2. Content beats form, as surely as rock beats scissors.

This is something I say a lot, too. Don't pay attention to *how* people are saying something, pay attention to *what* they are actually saying. 

Organised religion seems to be all about saying things in as impressive an environment as possible. You typically have someone in impressive clothes reading something written in impressive language in an impressive setting. The greatest music, paintings, and architecture of Western Civilisation have all been created to provide an impressive setting for Christianity.  I am largely suspicious of form because I am so damned susceptible to it, but my son has always been largely immune. Confronted with any statement he will cut straight to the content. He is going to be suspicious of anything tarted up with all sorts of impressive emotive magnificences, *because* it is tarted up with all sorts of impressive emotive magnificences.


3. Don’t believe things for any reason except that they are true.

You shouldn’t trust anybody saying something if they are paid to say it. If someone from the coal industry says something about global warming being rubbish, everyone leaps up and down to say that they would say that, wouldn’t they? If I say something about the importance of publicly-funded tertiary education, you would be right to take it with a grain of salt. So if people are being rewarded to say something is true, not by an executive salary of a measly few million a year*, but by an eternity of bliss, oughtn’t we ought to take what they are saying with whole container loads of salt? That would be logical.
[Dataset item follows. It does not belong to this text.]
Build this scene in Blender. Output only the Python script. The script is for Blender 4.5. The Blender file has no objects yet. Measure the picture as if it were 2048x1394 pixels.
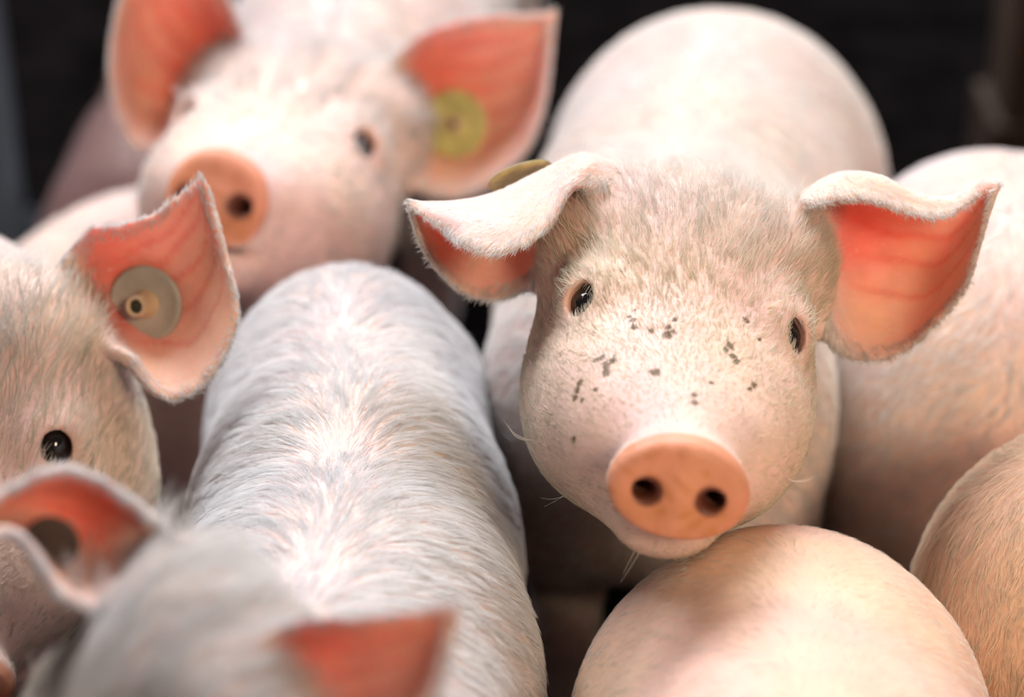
import bpy, math
import numpy as np
import openvdb as vdb
from mathutils import Vector, Matrix
from mathutils.bvhtree import BVHTree

scene = bpy.context.scene
COL = scene.collection
rng = np.random.default_rng(7)

# ------------------------------------------------------------------ camera
LENS, SENSOR, RESX, RESY = 85.0, 36.0, 2048, 1394
FPX = RESX * LENS / SENSOR
PITCH = math.radians(30.0)
CAM = np.array([0.0, 0.0, 1.10])
C_R = np.array([1.0, 0.0, 0.0])
C_F = np.array([0.0, math.cos(PITCH), -math.sin(PITCH)])
C_U = np.array([0.0, math.sin(PITCH), math.cos(PITCH)])
FOCUS = 1.30
cam_d = bpy.data.cameras.new('camera')
cam_d.lens = LENS
cam_d.sensor_width = SENSOR
cam_d.clip_start = 0.05
cam_d.dof.use_dof = True
cam_d.dof.focus_distance = FOCUS
cam_d.dof.aperture_fstop = 2.8
cam = bpy.data.objects.new('camera', cam_d)
cam.location = CAM
cam.rotation_euler = (math.pi / 2 - PITCH, 0, 0)
COL.objects.link(cam)
scene.camera = cam

# ------------------------------------------------------------------ world and light
world = bpy.data.worlds.new('barn_air')
scene.world = world
world.use_nodes = True
bg = world.node_tree.nodes['Background']
bg.inputs['Color'].default_value = (0.66, 0.56, 0.64, 1)
bg.inputs['Strength'].default_value = 0.105


def area(name, loc, target, sx, sy, watts, color):
    l = bpy.data.lights.new(name, 'AREA')
    l.shape = 'RECTANGLE'
    l.size, l.size_y = sx, sy
    l.energy = watts
    l.color = color
    o = bpy.data.objects.new(name, l)
    o.location = loc
    o.rotation_euler = (Vector(target) - Vector(loc)).to_track_quat('-Z', 'Y').to_euler()
    COL.objects.link(o)
    return o


area('skylight', (-0.3, 3.1, 3.0), (0.0, 1.25, 0.35), 4.0, 1.4, 255.0, (0.91, 0.94, 1.0))
front_fill = area('warm_front_fill', (1.35, -1.25, 2.2), (0.24, 1.13, 0.43), 0.8, 0.8, 2.15, (1.0, 0.80, 0.58))  # unseen warm fill added at camera right, beam narrowed onto the looking piglet
front_fill.data.spread = math.radians(26)

scene.view_settings.view_transform = 'Standard'
scene.view_settings.look = 'None'
scene.view_settings.gamma = 1.0
scene.view_settings.use_curve_mapping = False
scene.view_settings.exposure = 0.08
scene.cycles.use_denoising = True
scene.cycles.max_bounces = 4
scene.cycles.diffuse_bounces = 3
scene.cycles.glossy_bounces = 1
scene.cycles.transmission_bounces = 4
scene.cycles.use_light_tree = False
scene.cycles.caustics_reflective = False
scene.cycles.caustics_refractive = False
scene.cycles.use_adaptive_sampling = True
scene.cycles.adaptive_threshold = 0.13


# ------------------------------------------------------------------ helpers
def W(px, py, d):
    """a point seen at pixel (px, py) of the 2048 frame, d metres along the optical axis"""
    return CAM + d * (C_F + (px - 1024.0) / FPX * C_R - (py - 697.0) / FPX * C_U)


def camdir(r, u, t):
    """direction given as right, up, towards the camera"""
    v = r * C_R + u * C_U - t * C_F
    return v / np.linalg.norm(v)


def nrm(v):
    return v / (np.linalg.norm(v, axis=-1, keepdims=True) + 1e-12)


def sstep(a, b, x):
    t = np.clip((x - a) / (b - a), 0, 1)
    return t * t * (3 - 2 * t)


def tag(o, label=None, cat=None, group=None, kind=None):
    for k, v in (('label', label), ('category', cat), ('group', group), ('kind', kind)):
        if v:
            o[k] = v
    return o


def link_mesh(name, verts, faces, mats, parent=None, smooth=True, origin=None):
    me = bpy.data.meshes.new(name)
    v = np.asarray(verts, dtype=np.float64)
    if origin is not None:
        v = v - np.asarray(origin)
    me.from_pydata(v.tolist(), [], [list(map(int, f)) for f in faces])
    for m in (mats if isinstance(mats, (list, tuple)) else [mats]):
        me.materials.append(m)
    if smooth:
        me.shade_smooth()
    me.update()
    o = bpy.data.objects.new(name, me)
    COL.objects.link(o)
    if parent is not None:
        o.parent = parent
    return o


class MeshBag:
    """collects small shapes into one mesh"""

    def __init__(s):
        s.v, s.f = [], []

    def add(s, v, f):
        b = len(s.v)
        s.v += [tuple(p) for p in v]
        s.f += [tuple(i + b for i in q) for q in f]

    def box(s, lo, hi):
        (a, b, c), (d, e, g) = lo, hi
        s.add([(a, b, c), (d, b, c), (d, e, c), (a, e, c), (a, b, g), (d, b, g), (d, e, g), (a, e, g)],
              [(0, 3, 2, 1), (4, 5, 6, 7), (0, 1, 5, 4), (1, 2, 6, 5), (2, 3, 7, 6), (3, 0, 4, 7)])

    def lathe(s, profile, centre, axis, n=40, ex=1.0):
        """revolve (radius, height) points about axis at centre"""
        axis = nrm(np.asarray(axis, float))
        h = np.array([0, 0, 1.0]) if abs(axis[2]) < 0.9 else np.array([1.0, 0, 0])
        e1 = nrm(np.cross(h, axis))
        e2 = np.cross(axis, e1)
        m = len(profile)
        v, f = [], []
        for r, z in profile:
            for k in range(n):
                a = 2 * math.pi * k / n
                v.append(centre + axis * z + (e1 * math.cos(a) * ex + e2 * math.sin(a)) * r)
        for i in range(m - 1):
            for k in range(n):
                k2 = (k + 1) % n
                f.append((i * n + k, i * n + k2, (i + 1) * n + k2, (i + 1) * n + k))
        s.add(v, f)


# ------------------------------------------------------------------ materials
def new_mat(name):
    m = bpy.data.materials.new(name)
    m.use_nodes = True
    nt = m.node_tree
    return m, nt, nt.nodes['Principled BSDF']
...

So, my son’s contempt for organised religion is a logical and self-consistent extension of my own world view. And to be logical and self-consistent, I ought to adopt it too. 

So that’s sort of where I’m at.

I find it a very uncomfortable place to be and don't like it very much, but that's where I am.


*: For absolute clarity, this is meant to be the coal industry spokesman’s salary, not mine.

1 comment:

Cornelius Gallows said...

I hate it when that happens.

Fortunately my children show no signs yet of a meaningful relationship with compelling logical constructs.